Uczestnicy górskiej Pasji wyszli z kościoła i ulicą Polną ruszyli w stronę leśniczówki w Lipniku i szlaku prowadzącego na Hrobaczą Łąkę. Kolejną stację nabożeństwa odprawili na pobliskim cmentarzu parafialnym, gdzie modlili się za zmarłych. Liczącą blisko dziewięć kilometrów trasę pokonali w niewiele ponad trzy godziny. W upatrzonych wcześniej miejscach zatrzymywali się, by rozważać kolejne stacje Drogi Krzyżowej. Dystans między nimi pokonywali w milczeniu, rozważając swoje życie w kontekście Męki Pańskiej. Na zmianę nieśli także krzyż, ufundowany przez lipnickiego proboszcza ks. Jerzego Wojciechowskiego jako znak pieszej pielgrzymki diecezjalnej do Łagiewnik.
- Droga Krzyżowa na Hrobaczą Łąkę służy także do spopularyzowania pielgrzymki do Sanktuarium Bożego Miłosierdzia - mówi Irena Papla, jedna z organizatorek peregrynacji, która na przełomie kwietnia i maja zmierza do Łagiewnik. - Pielgrzymka w tym roku organizowana jest już po raz trzeci. Tylko do końca marca trwają zapisy chętnych do udziału w niej. Szczegółowe informacje na jej temat można znaleźć na stronie internetowej: www.faustyna.bielsko.pl.
Pątnicy mieli do pokonania nie tylko dość długą trasę, ale musieli także zmierzyć się z dość dużymi wzniesieniami oraz trudnym technicznie podłożem. Przez pierwsze dwa kilometry trasa wiodła asfaltem. Potem skręcała na leśną, kamienistą drogę. Ta, wraz ze wzrostem wysokości, stawała się coraz bardziej podmokła. Wreszcie pojawił się śnieg, miejscami topniejący, miejscami przymarznięty, a nawet zlodowaciały. Pielgrzymi musieli poradzić sobie także ze zmęczeniem i ciemnością. Na zmianę nieśli krzyż. Wielu pomagało sobie kijkami we wspinaczce i łapaniu równowagi na śliskiej nawierzchni.
Nabożeństwo zakończyło się o północy przy rozświetlonym Krzyżu Trzeciego Tysiącleci, który trzynaście lat temu wzniesiono na Hrobaczej Łące. Krzyż ma 35 metrów wysokości. Pomiędzy jego podporami przebiega granica miejscowości - Kóz i Międzybrodzia Bialskiego.
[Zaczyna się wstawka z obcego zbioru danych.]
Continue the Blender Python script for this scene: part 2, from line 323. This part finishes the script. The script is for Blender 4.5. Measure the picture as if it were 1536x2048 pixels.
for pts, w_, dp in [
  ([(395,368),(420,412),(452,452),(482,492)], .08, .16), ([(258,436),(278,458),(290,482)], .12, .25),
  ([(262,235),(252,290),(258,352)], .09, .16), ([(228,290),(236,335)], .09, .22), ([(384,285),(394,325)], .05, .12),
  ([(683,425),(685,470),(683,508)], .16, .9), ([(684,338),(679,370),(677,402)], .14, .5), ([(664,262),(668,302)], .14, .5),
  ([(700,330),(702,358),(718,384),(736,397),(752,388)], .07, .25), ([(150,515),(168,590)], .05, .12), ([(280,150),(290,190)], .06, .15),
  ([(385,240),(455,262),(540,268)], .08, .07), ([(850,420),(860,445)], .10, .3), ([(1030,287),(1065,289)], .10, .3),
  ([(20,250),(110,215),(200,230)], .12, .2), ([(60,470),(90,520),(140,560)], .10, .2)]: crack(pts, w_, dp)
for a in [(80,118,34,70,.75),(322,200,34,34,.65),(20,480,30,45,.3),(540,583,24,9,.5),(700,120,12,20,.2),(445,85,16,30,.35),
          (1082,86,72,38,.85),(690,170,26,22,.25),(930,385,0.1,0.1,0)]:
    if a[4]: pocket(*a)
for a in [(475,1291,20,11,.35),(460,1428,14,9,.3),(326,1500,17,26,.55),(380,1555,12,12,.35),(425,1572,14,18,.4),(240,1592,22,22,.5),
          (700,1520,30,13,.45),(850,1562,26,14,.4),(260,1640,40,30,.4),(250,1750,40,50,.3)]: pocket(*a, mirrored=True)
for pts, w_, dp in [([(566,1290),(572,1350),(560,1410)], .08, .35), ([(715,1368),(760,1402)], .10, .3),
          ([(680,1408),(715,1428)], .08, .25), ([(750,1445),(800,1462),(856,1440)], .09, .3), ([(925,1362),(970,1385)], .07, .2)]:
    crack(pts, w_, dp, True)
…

Tym samym krzyż łączy także dwa powiaty: bielski i żywiecki. Drogę powrotną pielgrzymi - tym razem już różnymi możliwymi szlakami - pokonali także pieszo.
Modlitewna wyprawa na Hrobaczą Łąkę była dla wielu sprawdzianem przed wyruszeniem na Ekstremalną Drogę Krzyżową w Beskidach. Nabożeństwo rozpocznie się w piątek 27 marca o godz. 18.00 Mszą św. w kościele księży pallotynów w Bielsku-Białej (obok Szpitala Wojewódzkiego). Pielgrzymi przejdą górską trasę liczącą ponad 45 kilometrów, po drodze zaliczając Szyndzielnię, Klimczok, Kotarz, Biały Krzyż, Malinowską Skałę i Skrzyczne.